Election 2006 and the Iraq Fiasco: Leadership, Not One-Upmanship, Will Bring America Home
During the final five weeks before Election Day, I was on the road through Kansas, Nebraska and South Dakota — three strikingly "red" states — telling high school and college students, print journalists, television reporters and radio talk show hosts how the "visionless quest" of George Bush was "bringing this country to its knees."
"Ya can't lead if you're not consistent," George Bush would say. "We have to stay the course." And the country followed him.
But if you can't see where you're going, you shouldn't be allowed to lead.
I will say this point blank. Quagmire leads to fiasco; and fiasco leads to conflagration. It doesn't have to be this way; but so far, all the cumulative experience of holding the Presidency in Republican hands for most of the past four decades has not given the Bush administration the intellectual resources to sidestep a quagmire which, on current course, is aiming toward unhappy conclusions that will make America's defeat in Viet Nam look like the cakewalk we wish for.
During the election, John Kerry distinguished himself mostly by following George Bush instead of leading the American people; and emerged at the end as a smaller figure than when he began. Last month, however, I heard him on the Senate floor, singing a slightly different tune.
What we need is not more troops in Iraq, he said, not more American involvement; but more diplomacy and more international involvement. I felt that he was on the right track; but he had the air of someone making a futile protest, like a child who has been punished by being made to stay late after school.
Indeed, there are surprising numbers of people in American government who appear to understand the mess that we are in, and have at least a few good ideas about what we might do differently.
What impressed me most about the recent appearance of America's military leadership before the Senate Armed Services Committee was not the vociferous performance of Democrats looking to score points, but the quiet, sober directness of Republican stalwarts like John Warner, John McCain and even Lindsey Graham, who took Donald Rumsfeld, Joint Chiefs Chairman General Peter Pace and U.S. Central Command General John Abizaid to task for past and present policies and statements, holding their feet to the fire. There were no cheerleaders for the administration here.
It was Republican questioning — not Hillary Clinton's, not Jack Reed's — which brought forth the most dramatic statements from the panel of witnesses.
For the first time, top administration officials were made to face the reality in public that civil war and a social upheaval like ethnic cleansing have been emerging in Iraq, against all rosy predictions and America's best efforts to the contrary.
It does not give me pleasure to see great military commanders cringe, or turn their eyes downcast. I grieve for my country, even as I grieve for the innocent in Israel and Lebanon; even as I've watched the nation of Lebanon being obscenely punished, while much of the world gives Hezbollah all the credit for defending her.
No, I am not an optimist. I have never seen a low point that could not get lower; a difficult situation that could not become harder; a problem that could not be compounded by still more and greater problems. But I am a hopeful person.

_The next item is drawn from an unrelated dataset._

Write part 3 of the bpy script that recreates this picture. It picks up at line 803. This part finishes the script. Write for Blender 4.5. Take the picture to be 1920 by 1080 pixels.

My hope now is that leadership will emerge from within the American people that can heal and overcome the complex morass of self-reinforcing degeneration that is pushing the world to a precipice and our nation toward a clock of doom.
There are many, many bright lights in the House and Senate, and on the horizon all around us. But there is no one that I know of who sees the entire picture clearly, and seems to know exactly what we need to do.
What we most need right now in order to achieve victory over our enemies is to find someone who has the capacity to take responsibility for the mistakes of George Bush. This is not about finger-pointing and assigning blame. This is about maturity.
I truly wish I was a rocket scientist; but you don't need to be one in order to figure out that Bush has made mistakes. Until we reach this as the starting point for all discussion, we will never make progress.